Hesham Sallam, a paleontologist at Mansoura University, together with a team of students discovered a sauropod skeleton in the Dakhla Oasis in Egypt's Western Desert.[1] In 2016, it was reported that over thirty dinosaur specimens had been excavated, among them titanosaurian sauropods.[2]
Based on this skeleton, the type species Mansourasaurus shahinae was named and described in January 2018, by Hesham M. Sallam, Eric Gorscak, Patrick M. O'Connor, Iman A. El-Dawoudi, Sanaa El-Sayed, Sara Saber, Mahmoud A. Kora, Joseph J. W. Sertich, Erik R. Seiffert and Matthew C. Lamanna. The generic name refers to the Mansoura University. The specific name honours Mona Shahin, one of the founders of the Mansoura University Vertebrate Paleontology Center.[3]
The Mansourasaurus specimen described in 2018 is its holotype, MUVP 200, discovered in a layer of the Quseir Formation dating from the late Campanian, about seventy-three million years old. It consists of a partial skeleton with skull and lower jaws.[3] It contains a fragment of the skull roof, a part of the lower braincase, the dentaries of the lower jaws, three neck vertebrae, two back vertebrae, eight ribs, the right scapula, the right coracoid, both humeri, a radius, a third metacarpal, three metatarsals, and parts of osteoderms. The skeleton was found on a surface of four by three metres. It was not articulated. The authors concluded that the holotype is a juvenile specimen, because the bones of its shoulder girdle had not yet fused. An ulna, specimen MUVP 201, found at twenty metres distance from the skeleton, was not referred to the species as it seemed somewhat too large for the holotype individual and a general connection to the species could not be proven.[3]
The not fully-grown holotype individual was about 8–10 metres (26–33 ft) long.[3] It probably weighed about 5,000 kg, approximately the same as a bull African elephant.[4]

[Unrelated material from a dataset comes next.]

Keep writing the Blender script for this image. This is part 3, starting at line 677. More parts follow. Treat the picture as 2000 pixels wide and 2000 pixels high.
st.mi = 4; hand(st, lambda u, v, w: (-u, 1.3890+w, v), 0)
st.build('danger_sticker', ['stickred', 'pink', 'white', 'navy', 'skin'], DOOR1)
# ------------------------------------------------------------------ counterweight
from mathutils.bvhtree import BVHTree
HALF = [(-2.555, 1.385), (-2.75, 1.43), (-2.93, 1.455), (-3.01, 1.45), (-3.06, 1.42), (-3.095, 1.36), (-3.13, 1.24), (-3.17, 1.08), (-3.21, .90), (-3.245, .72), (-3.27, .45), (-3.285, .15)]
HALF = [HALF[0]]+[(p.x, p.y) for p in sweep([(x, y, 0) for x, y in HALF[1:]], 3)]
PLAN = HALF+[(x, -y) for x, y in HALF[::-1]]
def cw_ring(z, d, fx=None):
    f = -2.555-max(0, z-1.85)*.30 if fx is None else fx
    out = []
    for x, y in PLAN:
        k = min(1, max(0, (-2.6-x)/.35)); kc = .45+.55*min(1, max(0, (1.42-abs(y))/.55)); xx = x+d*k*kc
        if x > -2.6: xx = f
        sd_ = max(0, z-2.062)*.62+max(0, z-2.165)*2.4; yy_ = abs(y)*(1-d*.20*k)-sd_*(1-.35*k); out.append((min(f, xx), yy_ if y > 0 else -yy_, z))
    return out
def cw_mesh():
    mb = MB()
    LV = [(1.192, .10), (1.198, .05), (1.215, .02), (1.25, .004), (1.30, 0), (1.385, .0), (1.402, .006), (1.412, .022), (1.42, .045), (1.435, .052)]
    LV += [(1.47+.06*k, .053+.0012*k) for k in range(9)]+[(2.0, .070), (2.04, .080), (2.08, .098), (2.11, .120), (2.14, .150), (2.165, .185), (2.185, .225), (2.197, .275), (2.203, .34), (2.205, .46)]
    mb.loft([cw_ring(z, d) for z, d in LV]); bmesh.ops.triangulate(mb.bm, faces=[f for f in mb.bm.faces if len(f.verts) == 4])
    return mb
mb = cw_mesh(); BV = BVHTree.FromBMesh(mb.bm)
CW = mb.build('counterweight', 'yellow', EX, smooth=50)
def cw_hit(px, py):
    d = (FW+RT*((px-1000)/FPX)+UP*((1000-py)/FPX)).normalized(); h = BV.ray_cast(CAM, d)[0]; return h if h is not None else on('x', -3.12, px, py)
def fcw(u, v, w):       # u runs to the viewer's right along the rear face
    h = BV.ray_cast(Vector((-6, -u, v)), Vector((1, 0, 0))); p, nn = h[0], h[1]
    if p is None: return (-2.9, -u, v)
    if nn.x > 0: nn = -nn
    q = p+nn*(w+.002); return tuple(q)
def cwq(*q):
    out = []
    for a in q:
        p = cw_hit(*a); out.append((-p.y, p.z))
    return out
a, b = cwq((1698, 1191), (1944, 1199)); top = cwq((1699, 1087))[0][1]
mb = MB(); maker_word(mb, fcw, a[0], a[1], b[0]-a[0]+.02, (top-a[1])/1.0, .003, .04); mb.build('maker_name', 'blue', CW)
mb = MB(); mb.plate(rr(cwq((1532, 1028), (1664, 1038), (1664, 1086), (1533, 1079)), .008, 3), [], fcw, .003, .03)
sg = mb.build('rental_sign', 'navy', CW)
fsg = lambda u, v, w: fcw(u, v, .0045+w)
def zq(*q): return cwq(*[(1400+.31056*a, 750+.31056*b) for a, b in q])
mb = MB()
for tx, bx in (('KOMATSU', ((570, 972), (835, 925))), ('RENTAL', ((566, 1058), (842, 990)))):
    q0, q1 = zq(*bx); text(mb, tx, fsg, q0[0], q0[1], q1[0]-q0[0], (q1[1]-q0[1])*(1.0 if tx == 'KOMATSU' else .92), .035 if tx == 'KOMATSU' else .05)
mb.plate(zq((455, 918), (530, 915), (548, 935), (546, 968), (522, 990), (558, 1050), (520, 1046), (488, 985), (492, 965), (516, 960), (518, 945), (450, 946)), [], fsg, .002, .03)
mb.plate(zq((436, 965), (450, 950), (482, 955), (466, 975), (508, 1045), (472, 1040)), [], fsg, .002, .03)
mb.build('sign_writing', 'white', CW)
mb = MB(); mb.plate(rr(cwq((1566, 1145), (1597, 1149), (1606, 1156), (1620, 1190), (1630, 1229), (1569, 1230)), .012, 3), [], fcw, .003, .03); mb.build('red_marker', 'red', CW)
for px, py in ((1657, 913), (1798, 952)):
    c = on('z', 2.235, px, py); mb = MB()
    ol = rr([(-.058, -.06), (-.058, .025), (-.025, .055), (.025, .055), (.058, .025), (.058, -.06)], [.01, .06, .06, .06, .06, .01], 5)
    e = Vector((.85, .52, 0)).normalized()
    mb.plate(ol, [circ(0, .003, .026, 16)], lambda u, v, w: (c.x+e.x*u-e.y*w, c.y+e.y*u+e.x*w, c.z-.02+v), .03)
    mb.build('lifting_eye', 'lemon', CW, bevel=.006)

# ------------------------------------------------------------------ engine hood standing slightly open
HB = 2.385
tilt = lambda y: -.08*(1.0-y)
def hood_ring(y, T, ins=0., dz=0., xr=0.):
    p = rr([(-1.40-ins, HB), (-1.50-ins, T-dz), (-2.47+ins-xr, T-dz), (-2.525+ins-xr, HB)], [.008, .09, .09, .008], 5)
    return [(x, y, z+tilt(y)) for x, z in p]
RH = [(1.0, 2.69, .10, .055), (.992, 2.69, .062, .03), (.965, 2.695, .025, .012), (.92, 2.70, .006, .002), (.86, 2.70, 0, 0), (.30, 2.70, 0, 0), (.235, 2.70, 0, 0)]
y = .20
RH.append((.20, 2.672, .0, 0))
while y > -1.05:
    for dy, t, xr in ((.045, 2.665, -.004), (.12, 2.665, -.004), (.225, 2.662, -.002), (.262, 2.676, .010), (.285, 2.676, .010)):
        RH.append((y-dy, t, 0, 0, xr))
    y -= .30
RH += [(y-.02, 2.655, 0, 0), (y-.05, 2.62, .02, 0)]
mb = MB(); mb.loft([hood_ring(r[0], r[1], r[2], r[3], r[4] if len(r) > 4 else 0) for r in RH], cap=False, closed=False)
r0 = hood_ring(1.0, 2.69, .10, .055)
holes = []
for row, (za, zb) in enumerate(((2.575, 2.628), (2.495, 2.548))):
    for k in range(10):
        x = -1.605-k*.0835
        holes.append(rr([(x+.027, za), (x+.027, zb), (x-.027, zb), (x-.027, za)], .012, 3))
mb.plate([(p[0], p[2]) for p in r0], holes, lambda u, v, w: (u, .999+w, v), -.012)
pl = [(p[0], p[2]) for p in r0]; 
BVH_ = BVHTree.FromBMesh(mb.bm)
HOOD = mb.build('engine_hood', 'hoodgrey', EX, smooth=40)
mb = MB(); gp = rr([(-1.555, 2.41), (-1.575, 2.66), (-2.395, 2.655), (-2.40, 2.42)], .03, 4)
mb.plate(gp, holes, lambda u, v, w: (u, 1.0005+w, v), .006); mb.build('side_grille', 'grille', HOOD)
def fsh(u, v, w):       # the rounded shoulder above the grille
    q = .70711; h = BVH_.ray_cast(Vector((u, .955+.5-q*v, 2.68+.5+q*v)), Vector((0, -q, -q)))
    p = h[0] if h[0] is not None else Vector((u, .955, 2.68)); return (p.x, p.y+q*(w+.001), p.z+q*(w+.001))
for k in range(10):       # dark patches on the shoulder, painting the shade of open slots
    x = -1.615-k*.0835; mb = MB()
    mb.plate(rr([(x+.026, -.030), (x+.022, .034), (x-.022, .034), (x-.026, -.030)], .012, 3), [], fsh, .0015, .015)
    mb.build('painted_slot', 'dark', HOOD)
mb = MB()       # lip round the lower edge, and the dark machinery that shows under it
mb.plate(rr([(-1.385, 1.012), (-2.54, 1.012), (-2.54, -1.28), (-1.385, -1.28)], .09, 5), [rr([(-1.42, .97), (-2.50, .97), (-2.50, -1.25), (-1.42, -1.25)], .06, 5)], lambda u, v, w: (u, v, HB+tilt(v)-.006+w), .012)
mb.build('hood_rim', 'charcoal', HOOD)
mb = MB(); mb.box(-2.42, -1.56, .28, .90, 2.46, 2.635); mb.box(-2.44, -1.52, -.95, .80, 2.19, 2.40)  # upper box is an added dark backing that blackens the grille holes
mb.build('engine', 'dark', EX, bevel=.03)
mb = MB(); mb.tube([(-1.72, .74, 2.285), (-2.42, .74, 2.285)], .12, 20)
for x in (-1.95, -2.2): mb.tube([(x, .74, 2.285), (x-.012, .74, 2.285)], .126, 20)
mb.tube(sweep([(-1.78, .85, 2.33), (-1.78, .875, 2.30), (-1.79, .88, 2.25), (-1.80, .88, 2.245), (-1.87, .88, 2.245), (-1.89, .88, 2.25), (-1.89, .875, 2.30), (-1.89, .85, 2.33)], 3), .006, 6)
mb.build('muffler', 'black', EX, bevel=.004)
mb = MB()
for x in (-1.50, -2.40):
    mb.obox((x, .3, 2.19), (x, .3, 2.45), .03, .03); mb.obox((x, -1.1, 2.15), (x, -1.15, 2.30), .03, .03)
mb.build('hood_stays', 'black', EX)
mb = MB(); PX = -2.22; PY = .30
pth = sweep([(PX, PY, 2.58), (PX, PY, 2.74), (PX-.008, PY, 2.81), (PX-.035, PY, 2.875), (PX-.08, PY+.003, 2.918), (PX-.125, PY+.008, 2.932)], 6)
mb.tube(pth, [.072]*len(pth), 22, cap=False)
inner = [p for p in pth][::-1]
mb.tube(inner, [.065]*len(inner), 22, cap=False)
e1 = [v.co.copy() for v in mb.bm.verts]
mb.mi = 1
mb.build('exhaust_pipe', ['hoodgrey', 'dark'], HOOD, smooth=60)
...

The describing authors indicated a number of distinguishing traits. These are autapomorphies, unique derived characters. Each lower jaw dentary bears ten teeth. Where the dentaries touch each other, at the front of the lower jaws, they possess a common "chin", equalling a third of the front height. The horizontal groove in the inner side of the dentary, the fossa Meckeliana, largely opens to below. The anterior middle neck vertebrae are pierced by a foramen in the rear side. In at least one anterior middle neck vertebra the parapophysis, the process which bears the facet for the lower rib head, has a horizontal length equal to the vertebral centrum as a whole. With some anterior neck vertebrae, the bone web between the heads of the neck rib is pierced by a foramen. The lower end of the radius has a transverse width four times larger than the width measured from the front to the rear.[3]
Mansourasaurus was placed in the Titanosauria in a derived position as a sister species of Lohuecotitan. A cladistic analysis showed it to belong to a clade of otherwise largely Eurasian sauropods, also including Ampelosaurus, Lirainosaurus, Nemegtosaurus, Opisthocoelicaudia and Paludititan, more or less contemporaneous forms. Hypotheses about relationships between Late Cretaceous African and Eurasian sauropods had been hard to test, because very few of their remains had been found in Africa. Mansourasaurus represents the best-known continental African (i.e. excluding Madagascar) titanosaur of the Upper Cretaceous from the time period after the Cenomanian. Its existence would show that the continent was far less isolated from the various Eurasian landmasses than had been assumed. The ancestors of Mansourasaurus would have reached Africa from Europe.[3]